# [Requirement]
Go through the records below line by line. Count the lines with "follow" and give the count alone.

# [Extracted entries]
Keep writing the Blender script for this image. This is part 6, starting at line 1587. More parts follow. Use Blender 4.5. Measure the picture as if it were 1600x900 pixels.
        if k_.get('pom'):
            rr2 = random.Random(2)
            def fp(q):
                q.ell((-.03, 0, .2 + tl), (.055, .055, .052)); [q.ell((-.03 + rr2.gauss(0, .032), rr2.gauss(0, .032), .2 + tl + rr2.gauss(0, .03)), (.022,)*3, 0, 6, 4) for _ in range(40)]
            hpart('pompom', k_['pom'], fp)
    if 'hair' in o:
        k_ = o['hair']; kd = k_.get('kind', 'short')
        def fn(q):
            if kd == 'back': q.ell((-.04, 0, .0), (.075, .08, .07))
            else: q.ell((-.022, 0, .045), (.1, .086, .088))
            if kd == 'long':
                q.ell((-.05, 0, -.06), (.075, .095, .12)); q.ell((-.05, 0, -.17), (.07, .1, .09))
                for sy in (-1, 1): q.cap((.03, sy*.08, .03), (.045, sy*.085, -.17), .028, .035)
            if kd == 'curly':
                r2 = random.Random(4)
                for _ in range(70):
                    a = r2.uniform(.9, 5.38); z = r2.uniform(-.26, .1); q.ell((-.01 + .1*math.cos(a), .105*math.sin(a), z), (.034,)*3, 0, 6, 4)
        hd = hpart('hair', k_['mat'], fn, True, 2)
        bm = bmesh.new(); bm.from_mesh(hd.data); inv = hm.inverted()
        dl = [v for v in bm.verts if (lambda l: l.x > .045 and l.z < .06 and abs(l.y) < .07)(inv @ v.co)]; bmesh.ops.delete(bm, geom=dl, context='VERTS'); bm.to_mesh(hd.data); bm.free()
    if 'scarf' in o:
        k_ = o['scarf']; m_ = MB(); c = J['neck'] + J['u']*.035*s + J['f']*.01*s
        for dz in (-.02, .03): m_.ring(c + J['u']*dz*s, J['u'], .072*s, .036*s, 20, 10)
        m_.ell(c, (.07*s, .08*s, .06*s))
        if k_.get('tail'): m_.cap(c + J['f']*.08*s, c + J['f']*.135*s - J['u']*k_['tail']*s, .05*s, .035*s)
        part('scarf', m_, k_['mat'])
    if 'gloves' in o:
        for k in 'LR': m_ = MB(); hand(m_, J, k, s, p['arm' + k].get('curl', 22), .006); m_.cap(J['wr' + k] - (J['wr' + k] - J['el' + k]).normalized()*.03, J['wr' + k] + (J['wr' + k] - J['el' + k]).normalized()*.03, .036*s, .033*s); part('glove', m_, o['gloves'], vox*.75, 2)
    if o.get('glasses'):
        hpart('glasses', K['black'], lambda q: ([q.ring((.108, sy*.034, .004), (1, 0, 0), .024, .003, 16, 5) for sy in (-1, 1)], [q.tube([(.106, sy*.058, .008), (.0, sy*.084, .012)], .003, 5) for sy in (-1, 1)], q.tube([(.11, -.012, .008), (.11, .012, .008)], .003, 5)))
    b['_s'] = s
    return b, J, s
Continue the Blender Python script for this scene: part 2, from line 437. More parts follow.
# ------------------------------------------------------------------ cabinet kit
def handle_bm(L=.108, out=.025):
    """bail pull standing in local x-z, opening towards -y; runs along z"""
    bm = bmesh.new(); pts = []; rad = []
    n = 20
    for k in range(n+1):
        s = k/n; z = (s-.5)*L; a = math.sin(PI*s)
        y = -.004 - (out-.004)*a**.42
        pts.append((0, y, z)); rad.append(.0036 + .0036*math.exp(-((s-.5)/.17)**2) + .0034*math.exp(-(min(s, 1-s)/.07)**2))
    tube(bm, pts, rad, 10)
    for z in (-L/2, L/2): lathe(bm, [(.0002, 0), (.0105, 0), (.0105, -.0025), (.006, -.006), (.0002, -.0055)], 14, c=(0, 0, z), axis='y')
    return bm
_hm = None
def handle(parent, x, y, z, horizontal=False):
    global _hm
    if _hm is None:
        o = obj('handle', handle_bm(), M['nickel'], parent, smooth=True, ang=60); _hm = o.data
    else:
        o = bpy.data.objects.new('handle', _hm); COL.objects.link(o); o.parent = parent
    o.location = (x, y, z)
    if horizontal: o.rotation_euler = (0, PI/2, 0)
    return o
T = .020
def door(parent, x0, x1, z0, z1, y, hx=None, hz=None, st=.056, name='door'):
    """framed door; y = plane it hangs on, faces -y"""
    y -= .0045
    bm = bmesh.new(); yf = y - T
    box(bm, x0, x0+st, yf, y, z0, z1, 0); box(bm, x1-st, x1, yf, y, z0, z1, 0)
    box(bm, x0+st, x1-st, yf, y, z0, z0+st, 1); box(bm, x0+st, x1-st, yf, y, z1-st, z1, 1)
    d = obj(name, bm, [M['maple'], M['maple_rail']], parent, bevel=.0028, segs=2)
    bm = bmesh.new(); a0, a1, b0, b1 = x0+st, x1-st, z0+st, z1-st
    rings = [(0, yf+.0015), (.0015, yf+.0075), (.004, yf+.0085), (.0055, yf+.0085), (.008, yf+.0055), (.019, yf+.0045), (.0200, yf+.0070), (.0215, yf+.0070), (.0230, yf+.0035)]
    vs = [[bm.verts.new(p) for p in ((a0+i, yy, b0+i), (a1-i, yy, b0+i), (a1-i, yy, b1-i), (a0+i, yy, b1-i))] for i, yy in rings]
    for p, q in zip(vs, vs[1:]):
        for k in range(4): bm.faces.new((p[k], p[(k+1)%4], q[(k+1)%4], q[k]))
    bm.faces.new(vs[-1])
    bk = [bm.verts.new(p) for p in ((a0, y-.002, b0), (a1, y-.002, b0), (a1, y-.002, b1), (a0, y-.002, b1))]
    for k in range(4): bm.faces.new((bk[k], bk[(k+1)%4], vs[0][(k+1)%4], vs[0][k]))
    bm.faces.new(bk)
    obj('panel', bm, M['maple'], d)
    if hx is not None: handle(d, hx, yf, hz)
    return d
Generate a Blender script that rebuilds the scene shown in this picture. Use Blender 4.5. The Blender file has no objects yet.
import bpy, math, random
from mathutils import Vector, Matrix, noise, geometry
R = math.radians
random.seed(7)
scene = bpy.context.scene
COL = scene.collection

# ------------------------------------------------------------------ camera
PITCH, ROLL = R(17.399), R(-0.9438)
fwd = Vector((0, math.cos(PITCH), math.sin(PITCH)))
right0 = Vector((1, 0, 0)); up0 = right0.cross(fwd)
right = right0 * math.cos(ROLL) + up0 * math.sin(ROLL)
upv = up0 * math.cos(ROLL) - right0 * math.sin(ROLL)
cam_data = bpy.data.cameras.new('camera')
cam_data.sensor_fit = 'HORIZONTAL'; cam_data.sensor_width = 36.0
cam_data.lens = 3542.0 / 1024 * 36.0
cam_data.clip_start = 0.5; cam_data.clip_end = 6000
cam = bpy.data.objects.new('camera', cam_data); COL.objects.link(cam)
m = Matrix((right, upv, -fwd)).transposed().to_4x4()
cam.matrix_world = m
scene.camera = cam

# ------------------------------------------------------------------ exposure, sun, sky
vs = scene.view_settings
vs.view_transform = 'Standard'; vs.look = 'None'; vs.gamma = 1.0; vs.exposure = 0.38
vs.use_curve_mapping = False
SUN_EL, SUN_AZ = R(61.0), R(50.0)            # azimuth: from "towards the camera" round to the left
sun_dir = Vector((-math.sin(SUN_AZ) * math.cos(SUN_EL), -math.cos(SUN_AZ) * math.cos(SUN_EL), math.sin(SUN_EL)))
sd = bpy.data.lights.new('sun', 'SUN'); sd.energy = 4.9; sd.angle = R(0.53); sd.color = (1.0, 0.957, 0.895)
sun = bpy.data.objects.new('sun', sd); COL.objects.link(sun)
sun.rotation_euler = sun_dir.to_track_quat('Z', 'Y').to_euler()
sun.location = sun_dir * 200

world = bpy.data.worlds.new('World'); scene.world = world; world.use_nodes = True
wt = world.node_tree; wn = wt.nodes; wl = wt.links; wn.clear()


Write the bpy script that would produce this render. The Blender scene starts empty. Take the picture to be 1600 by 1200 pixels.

# [Full output]
2